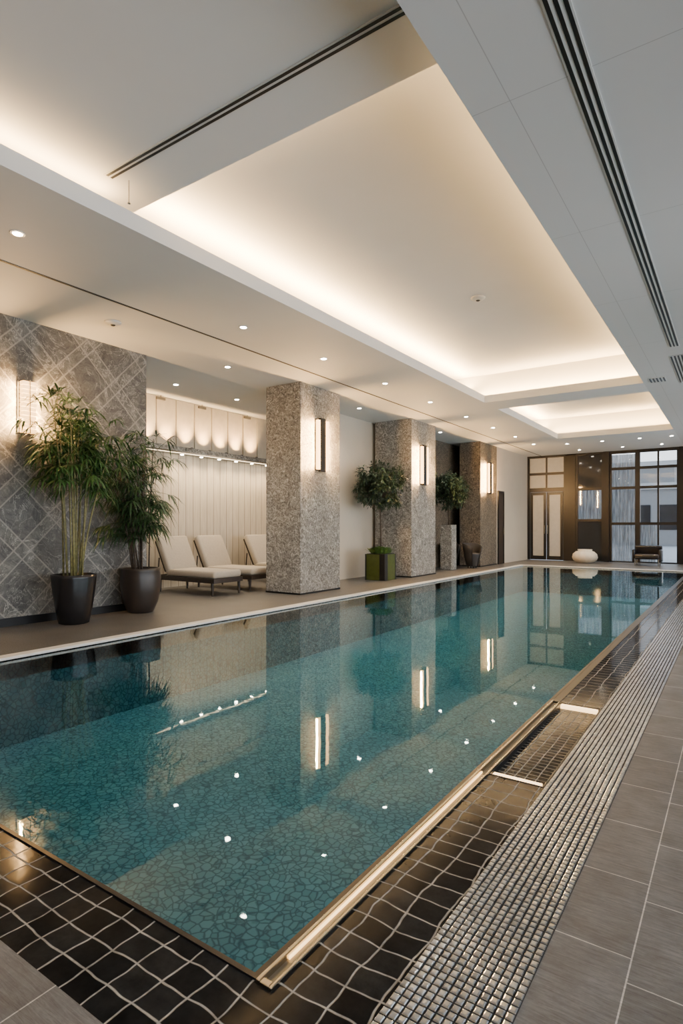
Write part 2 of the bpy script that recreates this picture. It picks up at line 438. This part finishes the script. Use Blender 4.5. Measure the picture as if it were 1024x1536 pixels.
# ------------------------------------------------------------ columns & sconces
def column(x0,x1,y0,y1,mat=None,lab='rough silver grey stone clad square column'):
    c=E('stone_column',((x0+x1)/2,(y0+y1)/2,0),lab,'column')
    G().box(x0,x1,y0,y1,0,CZ).make('shaft',mat or colstone,c,bevel=.012)
    G().box(x0-.004,x1+.004,y0-.004,y1+.004,0,.03).make('plinth',black,c)
column(-7.11,-6.31,7.97,9.2); column(-7.31,-6.31,12.17,13.49); column(-6.97,-6.31,16.6,18.03,brown_warmlit,'veined stone clad square column, browned to suggest warm light')
def sidelamps(s,x,ya,yb,z0,z1,w,e):
    for yy,a in ((ya,-90),(yb,90)):
        light('sconce_lamp','AREA',(x,yy,(z0+z1)/2),e,(1,.56,.2),s,rot=(math.radians(a),0,0),shape='RECTANGLE',size=w,size_y=(z1-z0))
def sconce(y,z0=2.2,z1=3.18,x=-6.31,e=80):
    s=E('wall_sconce',(x+.05,y,z0),'black bar wall sconce with glowing warm glass on stone column','wall lamp',group='column sconces')
    G().box(x,x+.015,y-.16,y+.16,z0+.02,z1-.02).make('backplate',black,s)
    G().box(x+.015,x+.075,y-.15,y-.08,z0+.04,z1-.04).make('glass_diffuser',warm,s,bevel=.01)
    G().box(x+.015,x+.08,y+.08,y+.17,z0+.04,z1-.04).make('glass_diffuser',warm,s,bevel=.01)
    G().box(x+.015,x+.08,y-.075,y+.075,z0,z1).make('front_bar',black,s,bevel=.008)
    sidelamps(s,x+.045,y-.157,y+.177,z0+.05,z1-.05,.04,e)
    return s
s0=sconce(8.55)
dup(s0,delta=(0,12.75-8.55,0)); dup(s0,delta=(0,17.3-8.55,0))
s=E('ribbed_wall_sconce',(-7.2,3.7,2.34),'ribbed frosted glass wall sconce glowing on grey marble wall','wall lamp')
G().box(-7.25,-7.23,3.6,3.8,2.34,2.99).make('backplate',black,s)
g=G()
for i in range(12): g.box(-7.23,-7.13-(.01 if i%2 else 0),3.62,3.78,2.35+i*.053,2.35+i*.053+.045)
g.make('ribbed_glass',warm2,s,bevel=.006)
G().box(-7.228,-7.125,3.695,3.705,2.34,2.99).make('lattice_bar',brass,s)
sidelamps(s,-7.18,3.615,3.785,2.36,2.97,.08,80)

# ------------------------------------------------------------ alcove ledge
led_=E('wall_ledge',(-9.15,8,2.64),'stone faced wall ledge with under lights on cream planks','shelf')
G().box(-9.3,-9.0,5.48,10.6,2.68,2.77).make('stone_fascia',colstone,led_,bevel=.005)
G().box(-9.3,-8.99,5.48,10.6,2.65,2.68).make('metal_rail',steel,led_)
G().box(-9.03,-9.01,5.6,10.5,2.642,2.65).make('rail_glow',railglow,led_)  # glowing strip added so the metal rail looks lit
slatm=simple('cream_slat',(.66,.58,.45),.6)
y=6.3
while y<10.4:
    G().box(-9.3,-9.27,y,y+.445,2.77,3.74).make('wall_slat_panel',slatm,bevel=.006,label='tall cream vertical wall panel above ledge',category='wall panel',group='cream wall panels')
    y+=.475
for y in (7.3,8.35,9.7):
    b_=E('ceiling_bracket',(-9.2,y,3.62),'small brass bracket hanging above cream wall panels','bracket',group='brass brackets')
    G().box(-9.24,-9.2,y-.1,y+.1,3.66,3.71).make('plate',bedm,b_,bevel=.004)
    G().box(-9.225,-9.215,y-.01,y+.01,3.71,3.75).make('hanger',brass,b_)
for y in (6.52,6.995,7.47,7.945,8.42,8.895,9.37,9.845):
    u=E('uplight',(-9.07,y,2.77),'small round uplight on wall ledge','wall light',group='ledge uplights')
    G().lathe((-9.07,y,2.77),[(.03,0),(.03,.02),(.022,.022)],16).make('housing',black,u)
    light('uplight_lamp','SPOT',(-9.07,y,2.8),130,WC,u,rot=(math.pi,math.radians(-26),0),spot_size=math.radians(80),spot_blend=1,shadow_soft_size=.02)
for y in (7.7,8.2,8.7,9.2,9.7,10.2):
    u=E('under_shelf_spotlight',(-9.08,y,2.61),'small bright spotlight under stone wall ledge','spotlight',group='ledge spotlights')
    G().lathe((-9.08,y,2.628),[(.04,0),(.04,.022)],20).make('housing',steel,u)
    G().lathe((-9.08,y,2.62),[(.028,0),(.034,.008)],20).make('lens',lens_m,u)
    light('spot_lamp','SPOT',(-9.02,y,2.6),42,(1,.74,.44),u,spot_size=math.radians(140),spot_blend=.9,shadow_soft_size=.03)

# ------------------------------------------------------------ far wall glazing
FY0,FY1=21.33,21.41
def frame_window(idx,x0,x1,rows,cols=1,panemats=None,lab='black steel framed window with panes',f=.075):
    w=E('window_%d'%idx,((x0+x1)/2,21.37,rows[0]),lab,'window',kind='structure')
    g=G().box(x0,x0+f,FY0,FY1,rows[0],rows[-1]).box(x1-f,x1,FY0,FY1,rows[0],rows[-1])
    for r in rows: 
        a=max(rows[0],r-f*.6); b=min(rows[-1],r+f*.6); g.box(x0+f,x1-f,FY0,FY1,a,b)
    g.make('frame',black,w)
    for c in range(1,cols):
        xc=x0+(x1-x0)*c/cols; G().box(xc-.028,xc+.028,FY0+.01,FY1-.01,rows[0],rows[-1]).make('mullion',black,w)
    for i in range(len(rows)-1):
        G().box(x0+f*.8,x1-f*.8,21.365,21.375,rows[i]+.01,rows[i+1]-.01).make('pane',(panemats or [glass]*9)[i],w)
dr=E('door_1',(-5.65,21.37,0),'black framed double door with pale frosted glass','door',kind='structure')
G().box(-6.31,-6.22,FY0,FY1,0,2.55).box(-5.06,-4.97,FY0,FY1,0,2.55).box(-6.22,-5.06,FY0,FY1,2.45,2.55).make('frame',black,dr)
for a,b in ((-6.21,-5.65),(-5.63,-5.07)):
    G().box(a,a+.09,FY0+.01,FY1-.01,.01,2.44).box(b-.09,b,FY0+.01,FY1-.01,.01,2.44).box(a+.09,b-.09,FY0+.01,FY1-.01,.01,.15).box(a+.09,b-.09,FY0+.01,FY1-.01,2.34,2.44).make('door_leaf',black,dr)
    G().box(a+.09,b-.09,21.36,21.38,.15,2.34).make('glass_panel',frost,dr)
for x in (-5.69,-5.59): G().tube([(x,FY0-.05,.95),(x,FY0-.05,1.25)],[.012,.012],8).make('handle',brass,dr)
frame_window(1,-6.31,-4.97,[2.55,3.1,3.72],2,[frost,frost])
frame_window(2,-4.64,-3.73,[0,1.42,2.5,3.72],1,[darkglass,glass,darkglass],'black framed window with dark panes')
S('trim_9',black,(-4.97,-4.64,21.3,21.45,0,3.75),(-3.73,-3.56,21.25,21.45,0,3.75),(-1.5,-1.3,21.25,21.45,0,3.75),(-6.31,-1.3,21.3,21.45,3.7,3.75))
frame_window(3,-3.56,-2.7,[0,1.3,2.5,3.15,3.7],1)
frame_window(4,-2.7,-1.5,[0,1.3,2.5,3.15,3.7],2)
def mk_sheer():
    m=M('grey_sheer')
    x,y,z=m.sep(m.pos())
    st=m.noise(m.comb(m.math('MULTIPLY',x,40.),0.,m.math('MULTIPLY',z,1.5)),1,3,.7)[0]
    c=m.ramp(st,[(.35,(.12,.12,.12)),(.65,(.6,.6,.59))])
    d=m.n('BsdfDiffuse',{'Color':c}).outputs[0]; t=m.n('BsdfTranslucent',{'Color':c}).outputs[0]
    a=m.n('MixShader',{0:.5,1:d,2:t}).outputs[0]
    tr=m.n('BsdfTransparent').outputs[0]
    m.t.links.new(m.n('MixShader',{0:.12,1:a,2:tr}).outputs[0],m.out.inputs[0]); return m.m
sheer=mk_sheer()
def curtain(x0,x1,z0,z1):
    g=G(); n=int((x1-x0)/.02)
    for i in range(n+1):
        x=x0+(x1-x0)*i/n; y=21.62+.035*math.sin(i*1.1)+.012*math.sin(i*2.7)
        g.v+=[(x,y,z0),(x,y,z1)]
    for i in range(n): g.f.append((2*i,2*i+2,2*i+3,2*i+1))
    g.make('sheer_curtain',sheer,smooth=True,label='grey pleated sheer curtain behind window',category='curtain')
curtain(-3.6,-2.7,0.02,3.65); curtain(-2.72,-2.2,.02,1.3); curtain(-5.0,-3.7,.02,3.6)
S('floor',snow,(-60,60,21.5,120,-.3,-.05))
for (x,y,w,d,h) in ((-9,52,10,8,6),(-23,60,12,8,9),(-3.5,42,5,6,3.6)):
    B=E('distant_building',(x,y,-.05),'plain grey building seen through the window','building')
    G().box(x-w/2,x+w/2,y,y+d,-.05,h).make('facade',bld,B)
    G().box(x-w/2-.2,x+w/2+.2,y-.2,y+d+.2,h,h+.4).make('roof',snow,B)
    for k in range(3):
        for j in range(max(1,int(h//3.2))):
            xx=x-w/2+w*(k+.5)/3; G().box(xx-.6,xx+.6,y-.05,y,1+j*3,2.6+j*3).make('window',darkglass,B)

dr=E('door_2',(-6.29,18.6,0),'narrow dark door in beige wall','door',kind='structure')
G().box(-6.31,-6.27,18.08,18.13,0,2.35).box(-6.31,-6.27,18.6,18.65,0,2.35).box(-6.31,-6.27,18.13,18.6,2.3,2.35).make('frame',black,dr)
G().box(-6.31,-6.285,18.13,18.6,0,2.3).make('door_leaf',wood,dr)
G().tube([(-6.25,18.5,.95),(-6.25,18.5,1.15)],[.01,.01],8).make('handle',brass,dr)

# ------------------------------------------------------------ loungers
def lounger(y0,y1):
    x0,x1=-9.08,-7.38; ym=(y0+y1)/2
    L=E('sun_lounger',((x0+x1)/2,ym,0),'beige cushioned sun lounger with dark wooden frame','sun lounger',group='poolside sun loungers')
    g=G().box(x0+.1,x1,y0,y0+.045,.22,.3).box(x0+.1,x1,y1-.045,y1,.22,.3).box(x1-.045,x1,y0+.045,y1-.045,.22,.3).box(x0+.1,x0+.145,y0+.045,y1-.045,.22,.3)
    for i in range(9): g.box(x0+.3+i*.155,x0+.38+i*.155,y0+.045,y1-.045,.27,.295)
    g.make('frame',wood,L,bevel=.005)
    for lx in (x0+.25,x1-.07):
        for ly in (y0+.03,y1-.03):
            G().tube([(lx,ly,0),(lx,ly,.23)],[.018,.028],8).make('leg',wood,L)
    G().box(x0+.42,x1-.01,y0+.01,y1-.01,.3,.425).make('seat_cushion',fabric,L,bevel=.045,smooth=True)
    h=Vector((x0+.45,ym,.35)); t=Vector((x0+.12,ym,.99)); d=(t-h).normalized(); n=Vector((0,1,0)).cross(d)
    G().obox((h+t)/2+n*.04*(1 if n.x>0 else -1),d,Vector((0,1,0)),n,(t-h).length/2,(y1-y0)/2-.01,.07).make('backrest',fabric,L,bevel=.045,smooth=True)
    G().obox((h+t)/2-n*.045*(1 if n.x>0 else -1),d,Vector((0,1,0)),n,(t-h).length/2-.05,(y1-y0)/2-.03,.015).make('back_frame',wood,L)
    G().tube([(x0+.14,y0+.06,.26),(x0+.18,y0+.06,.62)],[.012,.012],8).make('back_strut',wood,L)
    return L
l0=lounger(6.95,7.65)
dup(l0,delta=(0,.93,0)); dup(l0,delta=(0,2.35,0))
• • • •
What to do —
From the first line above to the line containing "sidelamps(s,-7.18,3.615,3.785,2.36,2.97,.08,80)", repeat each line exactly. Pictures stay out.

Answer —
Write part 2 of the bpy script that recreates this picture. It picks up at line 438. This part finishes the script. Use Blender 4.5. Measure the picture as if it were 1024x1536 pixels.
# ------------------------------------------------------------ columns & sconces
def column(x0,x1,y0,y1,mat=None,lab='rough silver grey stone clad square column'):
    c=E('stone_column',((x0+x1)/2,(y0+y1)/2,0),lab,'column')
    G().box(x0,x1,y0,y1,0,CZ).make('shaft',mat or colstone,c,bevel=.012)
    G().box(x0-.004,x1+.004,y0-.004,y1+.004,0,.03).make('plinth',black,c)
column(-7.11,-6.31,7.97,9.2); column(-7.31,-6.31,12.17,13.49); column(-6.97,-6.31,16.6,18.03,brown_warmlit,'veined stone clad square column, browned to suggest warm light')
def sidelamps(s,x,ya,yb,z0,z1,w,e):
    for yy,a in ((ya,-90),(yb,90)):
        light('sconce_lamp','AREA',(x,yy,(z0+z1)/2),e,(1,.56,.2),s,rot=(math.radians(a),0,0),shape='RECTANGLE',size=w,size_y=(z1-z0))
def sconce(y,z0=2.2,z1=3.18,x=-6.31,e=80):
    s=E('wall_sconce',(x+.05,y,z0),'black bar wall sconce with glowing warm glass on stone column','wall lamp',group='column sconces')
    G().box(x,x+.015,y-.16,y+.16,z0+.02,z1-.02).make('backplate',black,s)
    G().box(x+.015,x+.075,y-.15,y-.08,z0+.04,z1-.04).make('glass_diffuser',warm,s,bevel=.01)
    G().box(x+.015,x+.08,y+.08,y+.17,z0+.04,z1-.04).make('glass_diffuser',warm,s,bevel=.01)
    G().box(x+.015,x+.08,y-.075,y+.075,z0,z1).make('front_bar',black,s,bevel=.008)
    sidelamps(s,x+.045,y-.157,y+.177,z0+.05,z1-.05,.04,e)
    return s
s0=sconce(8.55)
dup(s0,delta=(0,12.75-8.55,0)); dup(s0,delta=(0,17.3-8.55,0))
s=E('ribbed_wall_sconce',(-7.2,3.7,2.34),'ribbed frosted glass wall sconce glowing on grey marble wall','wall lamp')
G().box(-7.25,-7.23,3.6,3.8,2.34,2.99).make('backplate',black,s)
g=G()
for i in range(12): g.box(-7.23,-7.13-(.01 if i%2 else 0),3.62,3.78,2.35+i*.053,2.35+i*.053+.045)
g.make('ribbed_glass',warm2,s,bevel=.006)
G().box(-7.228,-7.125,3.695,3.705,2.34,2.99).make('lattice_bar',brass,s)
sidelamps(s,-7.18,3.615,3.785,2.36,2.97,.08,80)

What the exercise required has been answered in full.